Liebe Leser,
würden Sie zusammen mit insgesamt 507 Mitreisenden in ein Schiff steigen, dessen Rettungsboote nur 80 Menschen aufnehmen können? Sicherlich nicht. Und daran würde sich auch nichts ändern, wenn die Zahl der Reisenden um 30 Prozent gesenkt würde. Denn dann überstiegen die 355 verbleibenden Mitfahrer das Platzangebot in den Rettungsboten noch immer um mehr als das Vierfache.
Vielleicht haben Sie an den von mir verwendeten Zahlen erkannt, dass ich mit diesem Beispiel verdeutlichen will, wie sinnfrei die auf dem Diesel-Gipfel beschlossenen Software-Updates für Dieselmotoren sind. Denn mit ihnen wird der durchschnittlich gemessene Stickoxid-Ausstoß bei Fahrzeugen mit der Euro-6-Norm von aktuell 507 Milligramm pro Kilometer um 30 Prozent auf 355 mg/km verringert. Aber dieser Wert liegt eben immer noch meilenweit über den erlaubten 80 mg/km. Das stellt sich schon die Frage, inwieweit es sich überhaupt lohnt, über fünf Millionen Autos in die Werkstätten zu holen, nur damit der Grenzwert dann „nur“ noch um das Vierfache überschritten wird und nicht mehr um das Sechsfache.
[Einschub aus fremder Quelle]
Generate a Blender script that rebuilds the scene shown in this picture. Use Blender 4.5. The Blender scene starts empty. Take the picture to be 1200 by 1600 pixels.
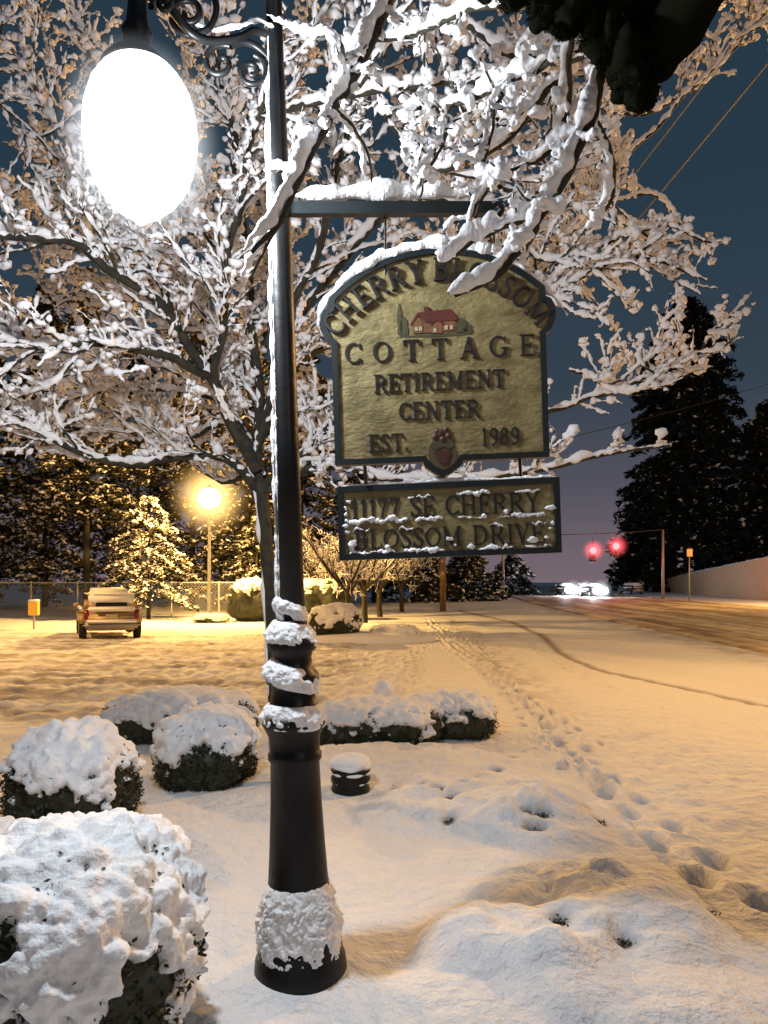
import bpy, bmesh, math, random
import numpy as np
from mathutils import Matrix, Vector, Euler
rng=np.random.default_rng(11)
random.seed(5)
F=1156.; HZ=908.; CH=1.75
col=bpy.context.scene.collection
def P(px,py,Y): return np.array([(px-600)/F*Y, Y, CH-(py-HZ)/F*Y])
def G(px,py):
    Y=CH*F/(py-HZ); return np.array([(px-600)/F*Y, Y, 0.])
def nrm(v): return v/np.maximum(np.linalg.norm(v,axis=-1,keepdims=True),1e-9)
# ---------------------------------------------------------------- noise
def _h(i,j,k):
    n=((i*73856093)^(j*19349663)^(k*83492791))&0xffffffff
    n=((n^(n>>13))*1274126177)&0xffffffff
    n=((n^(n>>16))*668265263)&0xffffffff
    n=n^(n>>15)
    return n/4294967295.
def vn(p):
    sh=p.shape[:-1]; p=p.reshape(-1,3)
    f=np.floor(p); i=f.astype(np.int64); t=p-f; t=t*t*(3-2*t)
    r=np.zeros(len(p))
    for a in (0,1):
        for b in (0,1):
            for c in (0,1):
                w=(t[:,0] if a else 1-t[:,0])*(t[:,1] if b else 1-t[:,1])*(t[:,2] if c else 1-t[:,2])
                r+=w*_h(i[:,0]+a,i[:,1]+b,i[:,2]+c)
    return (r*2-1).reshape(sh)
def fbm(p,o=3):
    r=0;a=1.
    for k in range(o):
        r=r+a*vn(p*(2**k)+17.3*k); a*=.5
    return r/1.6
def worley(p):
    sh=p.shape[:-1]; p=p.reshape(-1,3)
    i=np.floor(p).astype(np.int64); d=np.full(len(p),9.)
    for a in (-1,0,1):
        for b in (-1,0,1):
            for c in (-1,0,1):
                I,J,K=i[:,0]+a,i[:,1]+b,i[:,2]+c
                q=np.stack([I+_h(I,J,K),J+_h(I+51,J+7,K+3),K+_h(I+9,J+91,K+33)],-1)
                d=np.minimum(d,((q-p)**2).sum(-1))
    return np.sqrt(d).reshape(sh)
# ---------------------------------------------------------------- mesh helpers
INV={}
class MB:
    def __init__(s): s.v=[]; s.f=[]; s.n=0
    def add(s,v,f):
        v=np.asarray(v,float).reshape(-1,3)
        if isinstance(f,np.ndarray): f=(f+s.n).tolist()
        else: f=[[i+s.n for i in q] for q in f]
        s.v.append(v); s.f+=f; s.n+=len(v); return s
def mk(name,mb,mat,parent=None,smooth=True,local=False,kind=None):
    V=np.concatenate(mb.v)
    if parent is not None and not local:
        M=np.array(INV[parent.name]); V=V@M[:3,:3].T+M[:3,3]
    me=bpy.data.meshes.new(name); me.from_pydata(V.tolist(),[],mb.f)
    if smooth: me.shade_smooth()
    me.materials.append(mat)
    o=bpy.data.objects.new(name,me); col.objects.link(o)
    if parent is not None:
        o.parent=parent
    if kind: o['kind']=kind
    INV[o.name]=INV[parent.name] if parent is not None else np.eye(4)
    return o
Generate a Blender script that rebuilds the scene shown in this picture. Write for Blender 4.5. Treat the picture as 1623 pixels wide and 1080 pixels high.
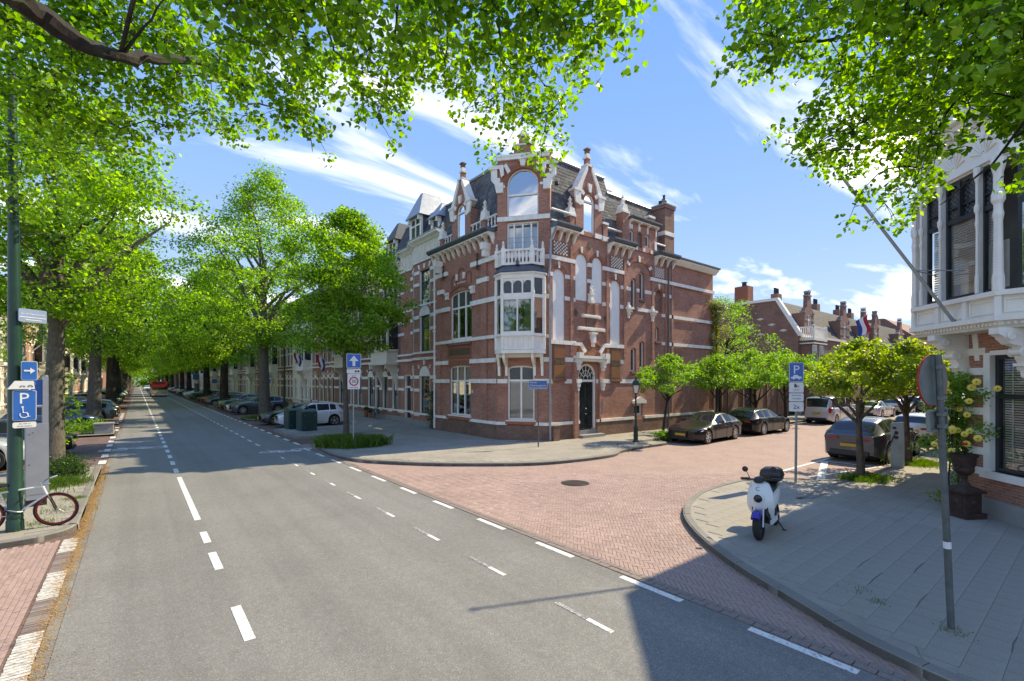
import bpy, math, random
import numpy as np
from mathutils import Matrix, Vector, noise as mnoise

for _o in list(bpy.data.objects):
    bpy.data.objects.remove(_o)
SC = bpy.context.scene
COL = SC.collection
R_ = math.radians
rnd = random.Random(7)

# ------------------------------------------------------------------ camera, sky, sun, exposure
cam_d = bpy.data.cameras.new('camera')
cam = bpy.data.objects.new('camera', cam_d)
COL.objects.link(cam)
cam.location = (0, 0, 3.05)
cam.rotation_euler = (R_(90), 0, -math.atan(594.5 / 750.0))
cam_d.sensor_width = 36
cam_d.lens = 750.0 / 1623.0 * 36.0
cam_d.shift_y = 64.0 / 1623.0
cam_d.clip_start = 0.1
cam_d.clip_end = 3000
SC.camera = cam

SUN_DIR = Vector((1.0, -0.14, 0.97)).normalized()      # towards the sun
SUN_EL = math.asin(SUN_DIR.z)
SUN_AZ = math.atan2(SUN_DIR.x, SUN_DIR.y)              # clockwise from +Y
W = bpy.data.worlds.new('World')
SC.world = W
W.use_nodes = True
nt = W.node_tree
for n in list(nt.nodes):
    nt.nodes.remove(n)
def wn(t, **k):
    n = nt.nodes.new(t)
    for a, b in k.items():
        setattr(n, a, b)
    return n
wl = nt.links.new
sky = wn('ShaderNodeTexSky', sky_type='NISHITA', sun_disc=False, sun_elevation=SUN_EL, sun_rotation=SUN_AZ,
         altitude=0, air_density=1.0, dust_density=0.1, ozone_density=2.2)
tc = wn('ShaderNodeTexCoord')
sep = wn('ShaderNodeSeparateXYZ')
wl(tc.outputs['Generated'], sep.inputs[0])
def wmath(op, a, b=None, clamp=False):
    n = wn('ShaderNodeMath', operation=op)
    n.use_clamp = clamp
    for i, v in enumerate((a, b)):
        if v is None:
            continue
        if isinstance(v, (int, float)):
            n.inputs[i].default_value = v
        else:
            wl(v, n.inputs[i])
    return n.outputs[0]
# thin high cloud: noise on a flat layer above the place
zc = wmath('MAXIMUM', sep.outputs[2], 0.03)
cx = wmath('DIVIDE', sep.outputs[0], wmath('ADD', zc, 0.12))
cy = wmath('DIVIDE', sep.outputs[1], wmath('ADD', zc, 0.12))
comb = wn('ShaderNodeCombineXYZ')
wl(cx, comb.inputs[0]); wl(cy, comb.inputs[1])
mp = wn('ShaderNodeMapping')
mp.inputs['Rotation'].default_value = (0, 0, R_(-42))
mp.inputs['Scale'].default_value = (0.55, 1.9, 1)
wl(comb.outputs[0], mp.inputs[0])
nz = wn('ShaderNodeTexNoise')
nz.inputs['Scale'].default_value = 1.15
nz.inputs['Detail'].default_value = 9
nz.inputs['Roughness'].default_value = 0.56
nz.inputs['Distortion'].default_value = 0.5
wl(mp.outputs[0], nz.inputs['Vector'])
ramp = wn('ShaderNodeValToRGB')
ramp.color_ramp.elements[0].position = 0.47
ramp.color_ramp.elements[0].color = (0, 0, 0, 1)
ramp.color_ramp.elements[1].position = 0.85
ramp.color_ramp.elements[1].color = (1, 1, 1, 1)
wl(nz.outputs['Fac'], ramp.inputs[0])
haze = wmath('MULTIPLY', wmath('POWER', wmath('SUBTRACT', 1.0, zc, True), 7.0), 0.045)
cf = wmath('MAXIMUM', wmath('MULTIPLY', wmath('POWER', ramp.outputs[0], 1.7), 0.55), wmath('ADD', haze, 0.010))
hsv = wn('ShaderNodeHueSaturation')
hsv.inputs['Saturation'].default_value = 1.05
hsv.inputs['Value'].default_value = 3.2
wl(sky.outputs[0], hsv.inputs['Color'])
mix = wn('ShaderNodeMix', data_type='RGBA')
wl(cf, mix.inputs[0])
cap = wn('ShaderNodeMix', data_type='RGBA', blend_type='DARKEN')
cap.inputs[0].default_value = 1.0
capc = wn('ShaderNodeMix', data_type='RGBA')            # the glare round the sun, held back
wl(wmath('MULTIPLY', zc, 1.35, True), capc.inputs[0])
capc.inputs[6].default_value = (0.56, 1.24, 2.8, 1)
capc.inputs[7].default_value = (0.09, 0.67, 2.7, 1)
wl(capc.outputs[2], cap.inputs[7])
wl(hsv.outputs[0], cap.inputs[6])
wl(cap.outputs[2], mix.inputs[6])
mix.inputs[7].default_value = (20.0, 19.5, 18.8, 1)
bg = wn('ShaderNodeBackground')
bg.inputs['Strength'].default_value = 0.15
wl(mix.outputs[2], bg.inputs['Color'])
wo = wn('ShaderNodeOutputWorld')
wl(bg.outputs[0], wo.inputs['Surface'])

sun_d = bpy.data.lights.new('sun', 'SUN')
sun_d.energy = 2.0
sun_d.angle = R_(0.53)
sun_d.color = (1.0, 0.98, 0.95)
sun = bpy.data.objects.new('sun', sun_d)
sun.rotation_euler = SUN_DIR.to_track_quat('Z', 'Y').to_euler()
sun.location = (20, -5, 40)
COL.objects.link(sun)

SC.view_settings.view_transform = 'Standard'
SC.view_settings.look = 'None'
SC.view_settings.exposure = 1.75
SC.view_settings.gamma = 1.0
SC.view_settings.use_white_balance = True        # camera white balance set for open shade
SC.view_settings.white_balance_temperature = 9700
SC.view_settings.white_balance_tint = 4
SC.view_settings.use_curve_mapping = False
SC.render.engine = 'CYCLES'
SC.cycles.max_bounces = 8
SC.cycles.diffuse_bounces = 5
SC.cycles.glossy_bounces = 3
SC.cycles.transmission_bounces = 4
SC.cycles.transparent_max_bounces = 10
SC.cycles.caustics_reflective = False
SC.cycles.caustics_refractive = False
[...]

Klarer Gewinner: Die Autokonzerne
Um den Stickoxid-Ausstoß wirklich radikal zu reduzieren bedarf es technischer Umrüstungen mit Abgasreinigungssystemen. Aber die hat die Autoindustrie aufgrund zu hoher Kosten und angeblich technischer Schwierigkeiten radikal abgelehnt. Dass sie damit durchkam, ist der eigentliche Skandal des Diesel-Gipfels. Aber so werden die Autokonzerne zum „vorläufigen“ Gewinner der Veranstaltung: Sie sparen sich mit den günstigen Software-Updates etliche Milliarden Euro. Eigentlich hätten die Aktienkurse von Daimler, BMW und Volkswagen daraufhin kräftig in die Höhe schnellen müssen. Aber statt eines Kursfeuerwerks, zogen die Kurse am Mittwoch lediglich um rund ein Prozent an und gaben diesen Gewinn dann auch recht zügig wieder ab.
Vorsicht vor den Dampfschiffen
Die Börsianer wissen: Die Diskussion um den Diesel ist noch längst nicht beendet. Sie hat vermutlich gerade erst so richtig begonnen. Und je länger und intensiver die Autohersteller versuchen, ihre Dieselantriebe zu verteidigen, umso langsamer kommen sie mit der Entwicklung neuer Technologien voran. Und beim Thema E-Mobilität ist Eile geboten, will man den Vorsprung von Tesla nicht noch größer werden lassen. Denn im sonnigen Kalifornien fährt Tesla-Chef Musk gerade die Produktion des Model 3 hoch, dem ersten Elektroauto für den Massenmarkt. Und Musk ist mittlerweile sicher, dass er im nächsten Jahr die angestrebten 10.000 Stück pro Woche erreichen kann, er habe mittlerweile „Null Bedenken“, wie er Analysten gestern mittteilte. Die Aktie von Tesla schnellte daraufhin um sieben Prozent nach oben.
Die Situation erinnert an die Zeiten, in denen Dampfschiffe die jahrhundertelang dominierenden Segelschiffe abzulösen begannen. Statt auch auf Dampfschiffe zu setzen, versuchten die Hersteller der Segelschiffe stattdessen, ihre Segel zu verbessern und zu optimieren. Das Ergebnis ist bekannt.